DATA SHOWN start

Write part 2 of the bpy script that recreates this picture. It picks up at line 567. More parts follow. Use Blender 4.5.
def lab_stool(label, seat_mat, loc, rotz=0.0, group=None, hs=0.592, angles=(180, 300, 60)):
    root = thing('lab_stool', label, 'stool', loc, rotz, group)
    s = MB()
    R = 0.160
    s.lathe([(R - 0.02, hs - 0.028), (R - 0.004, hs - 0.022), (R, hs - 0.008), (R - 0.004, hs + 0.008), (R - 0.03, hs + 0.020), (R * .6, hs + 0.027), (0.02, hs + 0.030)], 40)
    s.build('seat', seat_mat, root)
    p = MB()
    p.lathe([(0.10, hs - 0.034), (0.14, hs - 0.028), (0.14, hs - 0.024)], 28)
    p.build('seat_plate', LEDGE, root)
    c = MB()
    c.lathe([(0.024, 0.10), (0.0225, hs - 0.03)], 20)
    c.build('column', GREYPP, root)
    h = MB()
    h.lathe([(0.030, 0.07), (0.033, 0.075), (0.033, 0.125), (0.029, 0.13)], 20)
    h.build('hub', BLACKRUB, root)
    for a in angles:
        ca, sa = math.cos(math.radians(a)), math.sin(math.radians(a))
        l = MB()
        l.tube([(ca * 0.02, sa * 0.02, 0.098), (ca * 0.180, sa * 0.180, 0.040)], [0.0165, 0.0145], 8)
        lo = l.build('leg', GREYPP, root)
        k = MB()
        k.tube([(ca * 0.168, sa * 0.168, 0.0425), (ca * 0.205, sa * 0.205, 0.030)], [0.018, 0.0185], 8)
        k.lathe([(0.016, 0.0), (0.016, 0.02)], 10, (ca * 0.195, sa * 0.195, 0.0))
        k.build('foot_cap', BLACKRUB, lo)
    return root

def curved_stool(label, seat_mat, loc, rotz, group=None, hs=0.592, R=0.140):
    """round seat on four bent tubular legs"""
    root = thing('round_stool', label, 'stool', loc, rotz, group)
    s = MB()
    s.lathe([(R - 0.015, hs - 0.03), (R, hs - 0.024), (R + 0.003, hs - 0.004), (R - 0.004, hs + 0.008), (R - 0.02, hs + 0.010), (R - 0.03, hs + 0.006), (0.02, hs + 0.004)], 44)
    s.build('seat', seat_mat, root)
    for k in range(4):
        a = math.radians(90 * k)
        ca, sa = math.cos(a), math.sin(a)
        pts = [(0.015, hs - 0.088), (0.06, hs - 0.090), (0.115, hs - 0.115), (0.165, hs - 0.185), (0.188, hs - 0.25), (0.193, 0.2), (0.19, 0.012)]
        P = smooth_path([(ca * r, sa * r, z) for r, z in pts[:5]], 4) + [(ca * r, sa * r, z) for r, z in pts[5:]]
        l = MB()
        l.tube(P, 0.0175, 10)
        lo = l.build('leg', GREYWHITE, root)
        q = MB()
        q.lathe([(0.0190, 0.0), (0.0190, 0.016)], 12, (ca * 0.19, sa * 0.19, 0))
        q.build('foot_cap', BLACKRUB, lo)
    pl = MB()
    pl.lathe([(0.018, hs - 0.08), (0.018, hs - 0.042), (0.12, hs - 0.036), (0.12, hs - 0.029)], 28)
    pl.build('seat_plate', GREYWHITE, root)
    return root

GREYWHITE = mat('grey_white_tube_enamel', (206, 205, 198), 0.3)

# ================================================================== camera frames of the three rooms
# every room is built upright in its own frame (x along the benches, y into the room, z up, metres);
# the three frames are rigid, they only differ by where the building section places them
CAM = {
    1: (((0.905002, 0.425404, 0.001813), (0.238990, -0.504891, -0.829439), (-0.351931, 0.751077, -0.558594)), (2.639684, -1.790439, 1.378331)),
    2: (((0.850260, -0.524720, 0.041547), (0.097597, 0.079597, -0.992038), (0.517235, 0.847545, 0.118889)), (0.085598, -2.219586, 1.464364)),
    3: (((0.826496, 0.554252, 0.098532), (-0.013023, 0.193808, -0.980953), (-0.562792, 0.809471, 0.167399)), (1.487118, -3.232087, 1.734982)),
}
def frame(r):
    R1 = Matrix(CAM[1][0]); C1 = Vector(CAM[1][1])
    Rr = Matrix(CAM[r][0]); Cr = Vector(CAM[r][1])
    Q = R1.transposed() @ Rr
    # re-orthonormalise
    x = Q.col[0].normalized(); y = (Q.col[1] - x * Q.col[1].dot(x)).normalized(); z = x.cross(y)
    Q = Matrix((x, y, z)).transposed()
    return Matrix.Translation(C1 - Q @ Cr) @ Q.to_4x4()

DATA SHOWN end

* GIVEN REQUEST: Give every line of the material again, exactly as it reads.

* FINAL RESULT:
Write part 2 of the bpy script that recreates this picture. It picks up at line 567. More parts follow. Use Blender 4.5.
def lab_stool(label, seat_mat, loc, rotz=0.0, group=None, hs=0.592, angles=(180, 300, 60)):
    root = thing('lab_stool', label, 'stool', loc, rotz, group)
    s = MB()
    R = 0.160
    s.lathe([(R - 0.02, hs - 0.028), (R - 0.004, hs - 0.022), (R, hs - 0.008), (R - 0.004, hs + 0.008), (R - 0.03, hs + 0.020), (R * .6, hs + 0.027), (0.02, hs + 0.030)], 40)
    s.build('seat', seat_mat, root)
    p = MB()
    p.lathe([(0.10, hs - 0.034), (0.14, hs - 0.028), (0.14, hs - 0.024)], 28)
    p.build('seat_plate', LEDGE, root)
    c = MB()
    c.lathe([(0.024, 0.10), (0.0225, hs - 0.03)], 20)
    c.build('column', GREYPP, root)
    h = MB()
    h.lathe([(0.030, 0.07), (0.033, 0.075), (0.033, 0.125), (0.029, 0.13)], 20)
    h.build('hub', BLACKRUB, root)
    for a in angles:
        ca, sa = math.cos(math.radians(a)), math.sin(math.radians(a))
        l = MB()
        l.tube([(ca * 0.02, sa * 0.02, 0.098), (ca * 0.180, sa * 0.180, 0.040)], [0.0165, 0.0145], 8)
        lo = l.build('leg', GREYPP, root)
        k = MB()
        k.tube([(ca * 0.168, sa * 0.168, 0.0425), (ca * 0.205, sa * 0.205, 0.030)], [0.018, 0.0185], 8)
        k.lathe([(0.016, 0.0), (0.016, 0.02)], 10, (ca * 0.195, sa * 0.195, 0.0))
        k.build('foot_cap', BLACKRUB, lo)
    return root

def curved_stool(label, seat_mat, loc, rotz, group=None, hs=0.592, R=0.140):
    """round seat on four bent tubular legs"""
    root = thing('round_stool', label, 'stool', loc, rotz, group)
    s = MB()
    s.lathe([(R - 0.015, hs - 0.03), (R, hs - 0.024), (R + 0.003, hs - 0.004), (R - 0.004, hs + 0.008), (R - 0.02, hs + 0.010), (R - 0.03, hs + 0.006), (0.02, hs + 0.004)], 44)
    s.build('seat', seat_mat, root)
    for k in range(4):
        a = math.radians(90 * k)
        ca, sa = math.cos(a), math.sin(a)
        pts = [(0.015, hs - 0.088), (0.06, hs - 0.090), (0.115, hs - 0.115), (0.165, hs - 0.185), (0.188, hs - 0.25), (0.193, 0.2), (0.19, 0.012)]
        P = smooth_path([(ca * r, sa * r, z) for r, z in pts[:5]], 4) + [(ca * r, sa * r, z) for r, z in pts[5:]]
        l = MB()
        l.tube(P, 0.0175, 10)
        lo = l.build('leg', GREYWHITE, root)
        q = MB()
        q.lathe([(0.0190, 0.0), (0.0190, 0.016)], 12, (ca * 0.19, sa * 0.19, 0))
        q.build('foot_cap', BLACKRUB, lo)
    pl = MB()
    pl.lathe([(0.018, hs - 0.08), (0.018, hs - 0.042), (0.12, hs - 0.036), (0.12, hs - 0.029)], 28)
    pl.build('seat_plate', GREYWHITE, root)
    return root

GREYWHITE = mat('grey_white_tube_enamel', (206, 205, 198), 0.3)

# ================================================================== camera frames of the three rooms
# every room is built upright in its own frame (x along the benches, y into the room, z up, metres);
# the three frames are rigid, they only differ by where the building section places them
CAM = {
    1: (((0.905002, 0.425404, 0.001813), (0.238990, -0.504891, -0.829439), (-0.351931, 0.751077, -0.558594)), (2.639684, -1.790439, 1.378331)),
    2: (((0.850260, -0.524720, 0.041547), (0.097597, 0.079597, -0.992038), (0.517235, 0.847545, 0.118889)), (0.085598, -2.219586, 1.464364)),
    3: (((0.826496, 0.554252, 0.098532), (-0.013023, 0.193808, -0.980953), (-0.562792, 0.809471, 0.167399)), (1.487118, -3.232087, 1.734982)),
}
def frame(r):
    R1 = Matrix(CAM[1][0]); C1 = Vector(CAM[1][1])
    Rr = Matrix(CAM[r][0]); Cr = Vector(CAM[r][1])
    Q = R1.transposed() @ Rr
    # re-orthonormalise
    x = Q.col[0].normalized(); y = (Q.col[1] - x * Q.col[1].dot(x)).normalized(); z = x.cross(y)
    Q = Matrix((x, y, z)).transposed()
    return Matrix.Translation(C1 - Q @ Cr) @ Q.to_4x4()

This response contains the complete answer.